Thank you for reading and make sure to post your questions and thoughts to our comments section of the blog!

Jeremy Nelson


12 Responses

  1. Should be interesting to see what happens with this early March storm as it is showing up on some models already and at the moment looks like a classic rain on the low’s approach to snow on the backside as it departs. Your snow prediction for February would have been pretty close had it not been for the lake effect from yesterday.

    Using official airport data, it was a really odd February compared to what we’re used to around here. The high temperatures ranged from only 28 to 38 and there were no lows in the single digits or below. Usually we get some harsh arctic blasts, yet get a mild spell or two that sends temps into the 40s. A combination of some weather factors and trends I notice as well as my personal hunch says the high temps in March are going to range from 31 to 56. Let’s see how I do with that come April 1.

    By the way, how many hours do you put into producing this monthly forecast would you guess?

    • Daniel,

      It is hard to put a number on this. I am always looking at the pattern and comparing it to the previous cycles. That part is ongoing. Then translating that into a long range forecast for our area and doing the write-up I would say 4-5 hours at least. Thanks for reading!


  2. Just think Jeremy, as you do more and more of the monthly forecasts, you will be able to reuse alot of the verbiage from the prior cycle and adjust for the jetstream location.

    Might cut down on your 5+ hours on a long range forecast.

    [isn’t it just insane to have this option available?]

    • The general ideas can be used again…but as you know each year the pattern is unique. Trying to make the forecast simple for everyone to enjoy and understand is the tough part.

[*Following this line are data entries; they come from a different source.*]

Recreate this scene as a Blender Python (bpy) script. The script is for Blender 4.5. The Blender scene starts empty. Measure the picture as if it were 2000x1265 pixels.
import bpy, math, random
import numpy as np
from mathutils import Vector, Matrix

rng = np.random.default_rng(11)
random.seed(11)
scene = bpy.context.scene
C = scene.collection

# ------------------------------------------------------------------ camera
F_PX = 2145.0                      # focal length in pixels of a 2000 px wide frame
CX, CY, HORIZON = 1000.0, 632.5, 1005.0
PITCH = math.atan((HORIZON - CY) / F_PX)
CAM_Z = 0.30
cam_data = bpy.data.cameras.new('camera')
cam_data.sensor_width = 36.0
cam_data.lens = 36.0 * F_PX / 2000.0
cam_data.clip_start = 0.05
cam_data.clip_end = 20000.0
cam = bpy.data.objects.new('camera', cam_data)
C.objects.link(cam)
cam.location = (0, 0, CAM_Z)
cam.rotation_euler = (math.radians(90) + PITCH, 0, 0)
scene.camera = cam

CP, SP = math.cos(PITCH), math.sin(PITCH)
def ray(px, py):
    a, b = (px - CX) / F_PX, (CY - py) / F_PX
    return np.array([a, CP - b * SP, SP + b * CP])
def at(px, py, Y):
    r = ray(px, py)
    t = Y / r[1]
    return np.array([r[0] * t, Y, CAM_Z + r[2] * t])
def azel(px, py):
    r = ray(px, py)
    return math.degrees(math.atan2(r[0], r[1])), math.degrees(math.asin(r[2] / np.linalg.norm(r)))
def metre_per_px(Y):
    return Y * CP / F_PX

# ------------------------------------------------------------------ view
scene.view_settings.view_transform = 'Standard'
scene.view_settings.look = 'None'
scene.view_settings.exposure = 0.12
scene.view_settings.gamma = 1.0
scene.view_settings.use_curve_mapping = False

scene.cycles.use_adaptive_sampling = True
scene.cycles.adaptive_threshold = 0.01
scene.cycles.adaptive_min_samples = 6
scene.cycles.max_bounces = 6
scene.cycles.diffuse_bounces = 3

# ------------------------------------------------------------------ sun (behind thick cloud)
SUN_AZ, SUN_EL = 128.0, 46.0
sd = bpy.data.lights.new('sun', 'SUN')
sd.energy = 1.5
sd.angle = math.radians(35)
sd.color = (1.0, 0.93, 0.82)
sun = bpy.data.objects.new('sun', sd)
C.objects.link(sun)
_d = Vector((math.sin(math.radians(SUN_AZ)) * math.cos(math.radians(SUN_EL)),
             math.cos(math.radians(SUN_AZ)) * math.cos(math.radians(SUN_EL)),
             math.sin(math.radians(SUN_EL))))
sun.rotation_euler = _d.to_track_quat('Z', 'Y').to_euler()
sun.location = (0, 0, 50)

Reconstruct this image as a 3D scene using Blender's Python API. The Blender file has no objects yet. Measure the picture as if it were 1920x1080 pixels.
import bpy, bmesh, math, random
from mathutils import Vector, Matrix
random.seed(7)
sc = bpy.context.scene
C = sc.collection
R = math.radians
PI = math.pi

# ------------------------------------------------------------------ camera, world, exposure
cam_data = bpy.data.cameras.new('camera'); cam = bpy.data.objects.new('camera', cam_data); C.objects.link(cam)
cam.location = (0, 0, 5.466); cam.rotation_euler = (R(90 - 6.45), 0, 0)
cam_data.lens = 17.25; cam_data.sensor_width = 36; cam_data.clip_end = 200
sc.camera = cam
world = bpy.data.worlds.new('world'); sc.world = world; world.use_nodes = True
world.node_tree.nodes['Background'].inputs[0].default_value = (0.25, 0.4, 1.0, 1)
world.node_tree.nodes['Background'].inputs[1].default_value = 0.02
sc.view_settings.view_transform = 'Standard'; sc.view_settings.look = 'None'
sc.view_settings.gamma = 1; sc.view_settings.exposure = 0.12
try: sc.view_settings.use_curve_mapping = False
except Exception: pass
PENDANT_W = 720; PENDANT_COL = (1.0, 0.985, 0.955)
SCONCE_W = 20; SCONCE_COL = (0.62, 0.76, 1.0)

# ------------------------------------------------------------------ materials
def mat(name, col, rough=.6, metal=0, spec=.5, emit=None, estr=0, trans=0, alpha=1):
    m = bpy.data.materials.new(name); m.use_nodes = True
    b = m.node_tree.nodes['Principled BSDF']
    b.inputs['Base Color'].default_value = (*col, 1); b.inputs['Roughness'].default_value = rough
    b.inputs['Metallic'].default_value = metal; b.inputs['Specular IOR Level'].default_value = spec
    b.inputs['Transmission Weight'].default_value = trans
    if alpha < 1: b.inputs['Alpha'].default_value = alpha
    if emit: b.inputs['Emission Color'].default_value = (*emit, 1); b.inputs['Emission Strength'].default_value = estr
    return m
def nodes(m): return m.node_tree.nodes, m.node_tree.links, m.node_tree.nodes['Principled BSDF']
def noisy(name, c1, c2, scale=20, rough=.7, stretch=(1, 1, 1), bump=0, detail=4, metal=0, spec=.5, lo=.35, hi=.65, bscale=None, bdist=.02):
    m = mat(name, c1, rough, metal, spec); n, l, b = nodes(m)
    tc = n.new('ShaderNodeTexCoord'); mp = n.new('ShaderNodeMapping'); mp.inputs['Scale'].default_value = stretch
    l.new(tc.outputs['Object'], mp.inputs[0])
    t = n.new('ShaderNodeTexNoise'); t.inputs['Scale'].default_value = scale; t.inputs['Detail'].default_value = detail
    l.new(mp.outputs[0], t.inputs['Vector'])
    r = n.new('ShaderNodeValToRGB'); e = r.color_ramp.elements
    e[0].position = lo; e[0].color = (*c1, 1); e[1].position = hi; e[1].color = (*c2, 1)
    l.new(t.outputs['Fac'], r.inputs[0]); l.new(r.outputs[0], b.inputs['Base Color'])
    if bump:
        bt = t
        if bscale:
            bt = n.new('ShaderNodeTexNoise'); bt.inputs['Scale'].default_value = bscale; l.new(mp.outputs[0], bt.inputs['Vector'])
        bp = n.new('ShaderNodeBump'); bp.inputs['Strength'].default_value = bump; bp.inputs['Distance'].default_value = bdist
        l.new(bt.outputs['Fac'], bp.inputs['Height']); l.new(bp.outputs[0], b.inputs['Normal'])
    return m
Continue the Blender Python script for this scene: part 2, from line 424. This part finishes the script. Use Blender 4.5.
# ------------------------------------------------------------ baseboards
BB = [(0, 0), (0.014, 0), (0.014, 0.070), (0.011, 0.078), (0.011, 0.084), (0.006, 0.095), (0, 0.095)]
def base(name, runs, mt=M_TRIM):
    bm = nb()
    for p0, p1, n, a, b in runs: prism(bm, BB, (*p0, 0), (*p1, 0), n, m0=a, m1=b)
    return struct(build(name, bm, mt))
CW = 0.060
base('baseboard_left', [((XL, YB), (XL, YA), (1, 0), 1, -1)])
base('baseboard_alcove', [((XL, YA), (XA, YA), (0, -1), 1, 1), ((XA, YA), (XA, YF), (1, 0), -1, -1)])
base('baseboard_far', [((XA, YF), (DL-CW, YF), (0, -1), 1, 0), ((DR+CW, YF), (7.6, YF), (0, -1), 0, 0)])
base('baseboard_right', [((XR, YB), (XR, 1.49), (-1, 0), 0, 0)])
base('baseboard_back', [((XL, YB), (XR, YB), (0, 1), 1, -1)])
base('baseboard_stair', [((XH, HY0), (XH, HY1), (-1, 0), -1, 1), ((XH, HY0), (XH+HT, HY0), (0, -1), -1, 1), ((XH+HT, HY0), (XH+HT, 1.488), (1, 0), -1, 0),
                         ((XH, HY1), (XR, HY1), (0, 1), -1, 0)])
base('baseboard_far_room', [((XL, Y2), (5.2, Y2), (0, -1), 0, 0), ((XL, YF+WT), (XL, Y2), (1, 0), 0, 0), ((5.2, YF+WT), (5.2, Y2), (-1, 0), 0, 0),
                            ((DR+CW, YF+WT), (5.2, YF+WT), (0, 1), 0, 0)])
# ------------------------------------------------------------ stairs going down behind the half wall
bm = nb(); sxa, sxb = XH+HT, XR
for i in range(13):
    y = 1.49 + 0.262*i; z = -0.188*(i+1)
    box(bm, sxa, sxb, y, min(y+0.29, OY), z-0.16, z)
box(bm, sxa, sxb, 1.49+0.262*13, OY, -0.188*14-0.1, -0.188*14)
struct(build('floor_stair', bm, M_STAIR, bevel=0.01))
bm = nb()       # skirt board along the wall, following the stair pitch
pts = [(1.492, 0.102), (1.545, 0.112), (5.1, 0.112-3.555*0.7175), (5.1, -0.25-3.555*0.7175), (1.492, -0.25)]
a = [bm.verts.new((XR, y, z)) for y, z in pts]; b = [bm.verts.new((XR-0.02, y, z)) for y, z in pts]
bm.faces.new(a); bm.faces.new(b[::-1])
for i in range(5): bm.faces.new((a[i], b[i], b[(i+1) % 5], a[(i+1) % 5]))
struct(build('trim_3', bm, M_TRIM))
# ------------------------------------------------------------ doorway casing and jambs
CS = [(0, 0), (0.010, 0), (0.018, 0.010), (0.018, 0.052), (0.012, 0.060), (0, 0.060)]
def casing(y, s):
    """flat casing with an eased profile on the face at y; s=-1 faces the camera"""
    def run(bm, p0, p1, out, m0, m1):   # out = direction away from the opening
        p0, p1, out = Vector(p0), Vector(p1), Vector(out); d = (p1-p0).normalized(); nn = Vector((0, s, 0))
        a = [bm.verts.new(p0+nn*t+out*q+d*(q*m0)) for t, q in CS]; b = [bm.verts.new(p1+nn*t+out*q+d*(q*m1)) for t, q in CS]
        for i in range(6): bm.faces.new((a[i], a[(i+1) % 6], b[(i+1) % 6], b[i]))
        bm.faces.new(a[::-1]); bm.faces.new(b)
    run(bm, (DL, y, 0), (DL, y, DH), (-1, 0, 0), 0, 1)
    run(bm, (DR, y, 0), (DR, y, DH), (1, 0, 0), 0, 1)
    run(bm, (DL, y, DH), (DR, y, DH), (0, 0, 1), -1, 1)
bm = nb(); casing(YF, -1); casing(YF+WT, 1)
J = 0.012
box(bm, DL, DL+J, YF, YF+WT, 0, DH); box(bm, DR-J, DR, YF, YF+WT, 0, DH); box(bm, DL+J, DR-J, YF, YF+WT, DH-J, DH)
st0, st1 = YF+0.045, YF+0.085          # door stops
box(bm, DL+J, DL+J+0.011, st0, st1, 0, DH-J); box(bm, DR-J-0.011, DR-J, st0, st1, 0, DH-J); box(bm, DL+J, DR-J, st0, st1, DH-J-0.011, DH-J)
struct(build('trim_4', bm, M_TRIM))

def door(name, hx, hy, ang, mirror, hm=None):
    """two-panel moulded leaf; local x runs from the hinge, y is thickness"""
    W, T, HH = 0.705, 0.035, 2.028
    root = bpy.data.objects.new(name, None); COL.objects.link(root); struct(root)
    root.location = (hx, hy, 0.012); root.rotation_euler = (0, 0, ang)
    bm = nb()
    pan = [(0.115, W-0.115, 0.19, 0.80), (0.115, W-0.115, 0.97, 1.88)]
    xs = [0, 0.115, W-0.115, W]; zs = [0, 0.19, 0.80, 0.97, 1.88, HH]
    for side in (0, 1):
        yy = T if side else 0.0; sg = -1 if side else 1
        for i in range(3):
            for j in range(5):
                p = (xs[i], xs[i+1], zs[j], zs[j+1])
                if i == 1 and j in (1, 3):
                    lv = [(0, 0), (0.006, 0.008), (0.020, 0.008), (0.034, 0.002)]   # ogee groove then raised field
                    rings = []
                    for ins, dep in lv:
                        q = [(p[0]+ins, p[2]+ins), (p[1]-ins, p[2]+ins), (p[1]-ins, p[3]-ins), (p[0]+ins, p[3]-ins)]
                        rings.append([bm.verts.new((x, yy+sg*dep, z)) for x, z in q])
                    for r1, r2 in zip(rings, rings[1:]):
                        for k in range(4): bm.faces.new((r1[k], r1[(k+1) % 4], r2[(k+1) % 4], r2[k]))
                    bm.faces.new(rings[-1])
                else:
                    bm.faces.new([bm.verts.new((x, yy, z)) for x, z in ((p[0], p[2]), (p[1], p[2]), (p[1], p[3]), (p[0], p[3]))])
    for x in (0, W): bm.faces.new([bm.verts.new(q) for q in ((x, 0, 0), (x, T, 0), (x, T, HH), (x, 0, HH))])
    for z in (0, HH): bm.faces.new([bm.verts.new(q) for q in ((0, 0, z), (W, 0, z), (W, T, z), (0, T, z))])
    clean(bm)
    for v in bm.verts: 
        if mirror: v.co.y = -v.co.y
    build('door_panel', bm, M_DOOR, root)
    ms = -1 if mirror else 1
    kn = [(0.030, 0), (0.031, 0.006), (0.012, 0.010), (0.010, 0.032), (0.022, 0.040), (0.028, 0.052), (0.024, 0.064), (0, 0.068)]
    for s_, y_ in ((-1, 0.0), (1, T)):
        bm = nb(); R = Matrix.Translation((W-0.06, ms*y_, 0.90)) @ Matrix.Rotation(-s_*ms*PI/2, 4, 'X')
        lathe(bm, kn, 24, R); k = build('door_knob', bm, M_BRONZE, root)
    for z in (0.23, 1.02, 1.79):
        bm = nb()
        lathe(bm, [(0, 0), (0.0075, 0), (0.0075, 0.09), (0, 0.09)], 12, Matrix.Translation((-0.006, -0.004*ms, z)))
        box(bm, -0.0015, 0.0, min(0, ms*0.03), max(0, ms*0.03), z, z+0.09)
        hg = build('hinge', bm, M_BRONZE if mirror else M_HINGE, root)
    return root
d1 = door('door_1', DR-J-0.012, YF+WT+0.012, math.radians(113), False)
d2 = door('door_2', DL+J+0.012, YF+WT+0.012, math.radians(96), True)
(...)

  3. Couldn’t you just say I think March would be about Average? HAHA

    I predict one day in March it will be 63 degrees

    • Overall it may be close to average…but it is the ups and downs along the way that I am willing to talk about and also highlight specific storms. I do hope your 63 pays a visit this month!


  4. I was only kidding! I really did read the whole thing!

  5. I love your long range forecasts. So far, it seems like they really hold true for the most part. Great job!

    • Greg,

      Thanks for reading. No long range forecast is perfect…but what this one is based on gives us a huge advantage.


  6. Hey, I frequent your old stations blog (didn’t post much just enjoyed reading). It’s good to see believers are forming in other parts of the country now 🙂 Trust me, this “theory” is amazing in its accuracy.

    • Adam,

      As you know it takes months to a year to learn about the LRC and see what it is all about. I always encourage anyone wanting to learn more to follow along in the blog for a year. The LRC is pretty amazing. Thanks for stopping by!


  7. I am still learning about the LRC…new discoveries nearly every week!